#### [EXERCISE DIRECTIONS]
Do any lines in the data below contain "Blender"? If so, copy every one of them.

#### [RECORD LIST]
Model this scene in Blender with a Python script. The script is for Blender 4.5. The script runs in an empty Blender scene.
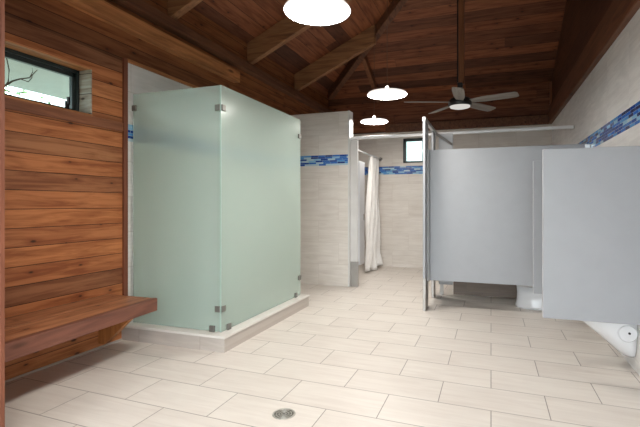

---

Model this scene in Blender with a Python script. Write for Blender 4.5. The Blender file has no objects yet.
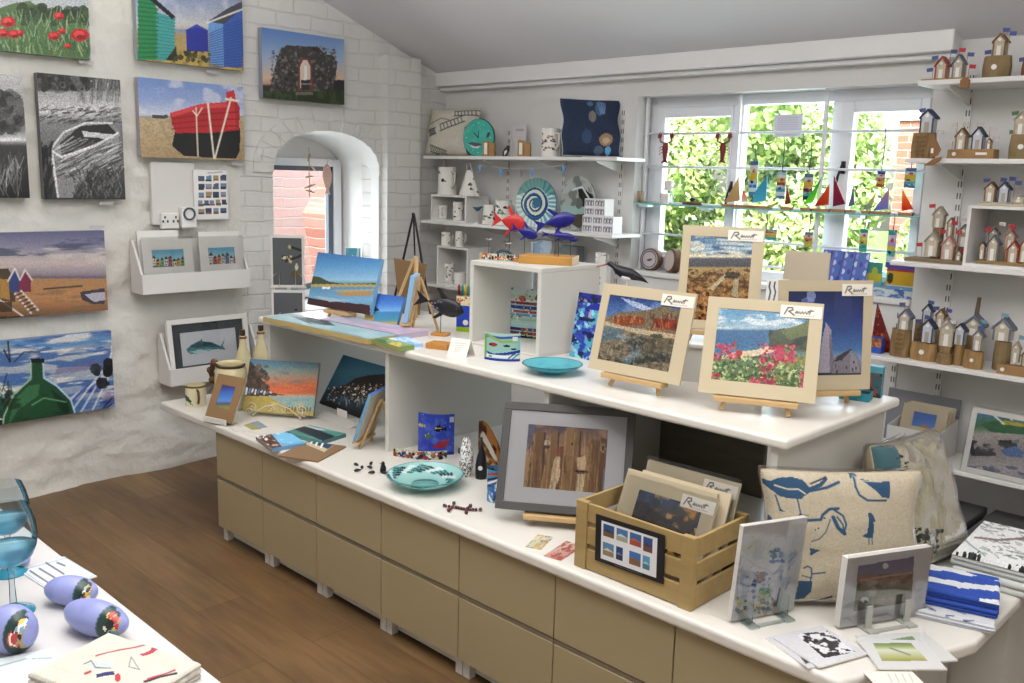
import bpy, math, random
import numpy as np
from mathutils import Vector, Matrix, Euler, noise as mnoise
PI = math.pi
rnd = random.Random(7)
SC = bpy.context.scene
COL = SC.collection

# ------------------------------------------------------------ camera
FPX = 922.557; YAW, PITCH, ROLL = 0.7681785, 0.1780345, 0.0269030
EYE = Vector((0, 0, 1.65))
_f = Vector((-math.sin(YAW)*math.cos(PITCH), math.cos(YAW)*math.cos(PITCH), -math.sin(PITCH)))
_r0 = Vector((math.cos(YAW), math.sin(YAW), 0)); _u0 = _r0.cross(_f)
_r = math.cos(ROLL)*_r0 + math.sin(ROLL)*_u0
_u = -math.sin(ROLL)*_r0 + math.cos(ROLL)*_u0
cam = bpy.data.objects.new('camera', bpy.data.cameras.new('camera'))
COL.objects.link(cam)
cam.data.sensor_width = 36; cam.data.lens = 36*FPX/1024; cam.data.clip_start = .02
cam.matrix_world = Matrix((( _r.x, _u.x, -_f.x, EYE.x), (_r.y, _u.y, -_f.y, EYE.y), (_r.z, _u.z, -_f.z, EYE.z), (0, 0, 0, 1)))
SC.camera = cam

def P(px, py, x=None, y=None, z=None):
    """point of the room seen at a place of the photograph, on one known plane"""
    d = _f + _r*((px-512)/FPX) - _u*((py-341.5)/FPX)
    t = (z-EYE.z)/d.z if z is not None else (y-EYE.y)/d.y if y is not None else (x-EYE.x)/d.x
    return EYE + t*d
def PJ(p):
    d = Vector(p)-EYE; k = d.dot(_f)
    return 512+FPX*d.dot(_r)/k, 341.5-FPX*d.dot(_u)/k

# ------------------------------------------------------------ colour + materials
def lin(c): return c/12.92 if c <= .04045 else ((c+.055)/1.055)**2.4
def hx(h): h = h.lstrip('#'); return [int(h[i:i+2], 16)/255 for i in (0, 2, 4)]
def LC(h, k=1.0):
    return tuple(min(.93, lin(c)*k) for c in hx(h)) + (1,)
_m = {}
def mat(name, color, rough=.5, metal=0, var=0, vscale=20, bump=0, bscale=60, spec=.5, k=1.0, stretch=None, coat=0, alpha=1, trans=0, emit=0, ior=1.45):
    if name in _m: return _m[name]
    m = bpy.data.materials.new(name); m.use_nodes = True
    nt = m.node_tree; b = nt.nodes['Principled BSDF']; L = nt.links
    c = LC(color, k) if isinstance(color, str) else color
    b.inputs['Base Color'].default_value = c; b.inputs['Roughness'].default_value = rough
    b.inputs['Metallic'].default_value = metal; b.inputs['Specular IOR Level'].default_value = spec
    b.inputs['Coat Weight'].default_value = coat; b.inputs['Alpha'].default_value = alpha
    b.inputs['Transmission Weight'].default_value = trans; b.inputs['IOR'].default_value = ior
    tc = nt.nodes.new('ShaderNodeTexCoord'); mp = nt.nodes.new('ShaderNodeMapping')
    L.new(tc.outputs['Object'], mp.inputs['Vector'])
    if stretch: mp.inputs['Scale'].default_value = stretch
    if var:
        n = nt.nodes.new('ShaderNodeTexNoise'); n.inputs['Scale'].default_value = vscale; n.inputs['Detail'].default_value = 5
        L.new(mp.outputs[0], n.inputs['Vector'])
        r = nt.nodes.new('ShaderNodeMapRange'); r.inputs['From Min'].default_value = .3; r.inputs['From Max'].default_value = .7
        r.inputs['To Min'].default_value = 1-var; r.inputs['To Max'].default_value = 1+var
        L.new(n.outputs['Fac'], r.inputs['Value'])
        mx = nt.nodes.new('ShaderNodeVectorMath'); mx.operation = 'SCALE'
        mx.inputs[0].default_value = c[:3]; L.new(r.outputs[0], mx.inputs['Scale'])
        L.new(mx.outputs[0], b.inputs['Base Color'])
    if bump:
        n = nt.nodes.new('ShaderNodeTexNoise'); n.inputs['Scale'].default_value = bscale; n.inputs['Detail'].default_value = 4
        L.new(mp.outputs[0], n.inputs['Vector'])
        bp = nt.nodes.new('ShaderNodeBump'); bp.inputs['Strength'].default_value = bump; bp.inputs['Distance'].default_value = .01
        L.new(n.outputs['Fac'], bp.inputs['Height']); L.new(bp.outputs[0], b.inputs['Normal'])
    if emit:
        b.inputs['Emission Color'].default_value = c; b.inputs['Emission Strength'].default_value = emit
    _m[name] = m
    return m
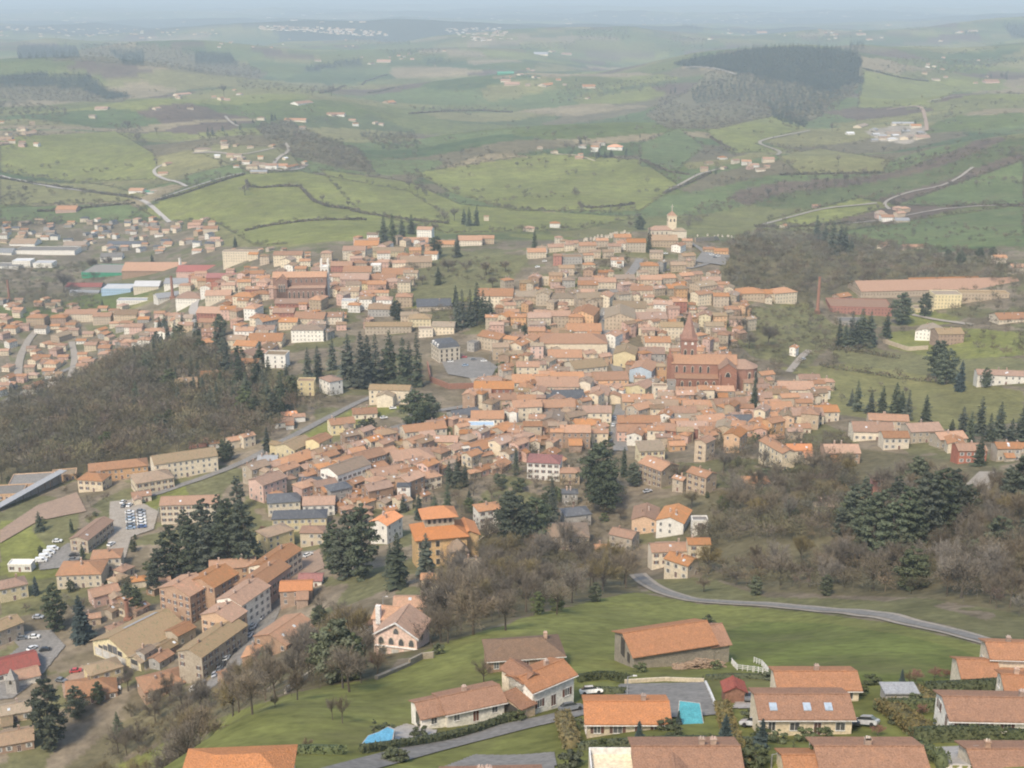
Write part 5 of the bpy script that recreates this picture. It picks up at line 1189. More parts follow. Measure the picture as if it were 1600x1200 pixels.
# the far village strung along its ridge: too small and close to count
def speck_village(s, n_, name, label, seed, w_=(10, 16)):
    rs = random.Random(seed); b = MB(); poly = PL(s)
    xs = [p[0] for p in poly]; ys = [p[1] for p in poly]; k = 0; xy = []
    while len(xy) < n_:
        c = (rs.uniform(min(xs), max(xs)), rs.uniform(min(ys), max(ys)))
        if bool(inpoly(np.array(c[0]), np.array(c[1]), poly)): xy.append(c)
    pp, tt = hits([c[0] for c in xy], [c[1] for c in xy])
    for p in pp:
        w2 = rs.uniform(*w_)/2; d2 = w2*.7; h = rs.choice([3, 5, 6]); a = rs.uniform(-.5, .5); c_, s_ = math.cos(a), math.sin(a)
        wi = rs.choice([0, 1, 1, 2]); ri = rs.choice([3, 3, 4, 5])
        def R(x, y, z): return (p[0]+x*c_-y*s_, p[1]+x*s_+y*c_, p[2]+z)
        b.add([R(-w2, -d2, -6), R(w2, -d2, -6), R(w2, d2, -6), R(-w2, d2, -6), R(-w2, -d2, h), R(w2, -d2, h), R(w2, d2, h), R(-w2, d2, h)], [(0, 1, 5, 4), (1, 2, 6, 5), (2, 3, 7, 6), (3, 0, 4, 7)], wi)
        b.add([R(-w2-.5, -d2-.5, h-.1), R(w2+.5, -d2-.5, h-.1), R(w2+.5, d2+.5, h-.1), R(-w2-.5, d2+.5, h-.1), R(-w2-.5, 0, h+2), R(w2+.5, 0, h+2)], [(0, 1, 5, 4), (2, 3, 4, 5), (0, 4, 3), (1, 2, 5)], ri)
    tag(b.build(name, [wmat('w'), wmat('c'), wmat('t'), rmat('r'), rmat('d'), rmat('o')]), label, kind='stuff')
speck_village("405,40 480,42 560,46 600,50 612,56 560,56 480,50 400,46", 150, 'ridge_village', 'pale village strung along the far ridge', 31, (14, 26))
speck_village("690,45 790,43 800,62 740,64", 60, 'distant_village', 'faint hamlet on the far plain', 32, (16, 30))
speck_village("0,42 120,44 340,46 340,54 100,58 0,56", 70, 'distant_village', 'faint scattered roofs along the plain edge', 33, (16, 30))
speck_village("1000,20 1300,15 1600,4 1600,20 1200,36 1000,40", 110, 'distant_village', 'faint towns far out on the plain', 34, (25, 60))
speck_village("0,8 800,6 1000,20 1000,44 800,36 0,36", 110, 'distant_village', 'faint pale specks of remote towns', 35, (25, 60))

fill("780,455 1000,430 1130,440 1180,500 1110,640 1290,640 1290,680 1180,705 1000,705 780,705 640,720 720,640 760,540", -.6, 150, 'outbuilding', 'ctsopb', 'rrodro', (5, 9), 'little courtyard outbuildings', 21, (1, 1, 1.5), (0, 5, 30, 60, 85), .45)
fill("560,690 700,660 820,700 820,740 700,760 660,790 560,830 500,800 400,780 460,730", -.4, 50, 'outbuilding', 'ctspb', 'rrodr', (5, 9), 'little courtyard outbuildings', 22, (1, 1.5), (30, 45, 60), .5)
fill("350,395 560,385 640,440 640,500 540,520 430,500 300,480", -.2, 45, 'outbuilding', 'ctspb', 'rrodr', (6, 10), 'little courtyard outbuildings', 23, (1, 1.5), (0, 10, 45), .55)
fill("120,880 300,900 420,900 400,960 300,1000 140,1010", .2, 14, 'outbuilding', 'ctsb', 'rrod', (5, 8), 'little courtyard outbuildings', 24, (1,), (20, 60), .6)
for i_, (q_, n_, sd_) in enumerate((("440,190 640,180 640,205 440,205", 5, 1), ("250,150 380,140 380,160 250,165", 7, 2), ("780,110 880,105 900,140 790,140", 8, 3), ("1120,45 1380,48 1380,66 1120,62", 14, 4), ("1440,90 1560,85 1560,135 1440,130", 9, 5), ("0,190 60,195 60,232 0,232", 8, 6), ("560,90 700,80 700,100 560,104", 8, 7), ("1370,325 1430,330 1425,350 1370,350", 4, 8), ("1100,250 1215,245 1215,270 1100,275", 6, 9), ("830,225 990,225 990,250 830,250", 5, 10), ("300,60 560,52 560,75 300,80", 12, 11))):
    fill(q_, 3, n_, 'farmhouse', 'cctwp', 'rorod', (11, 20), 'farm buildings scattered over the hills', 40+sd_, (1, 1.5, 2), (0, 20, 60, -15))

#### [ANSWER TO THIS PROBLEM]
Model this scene in Blender with a Python script. The script is for Blender 4.5. The script runs in an empty Blender scene.
Model this scene in Blender with a Python script. Write for Blender 4.5. The Blender file has no objects yet.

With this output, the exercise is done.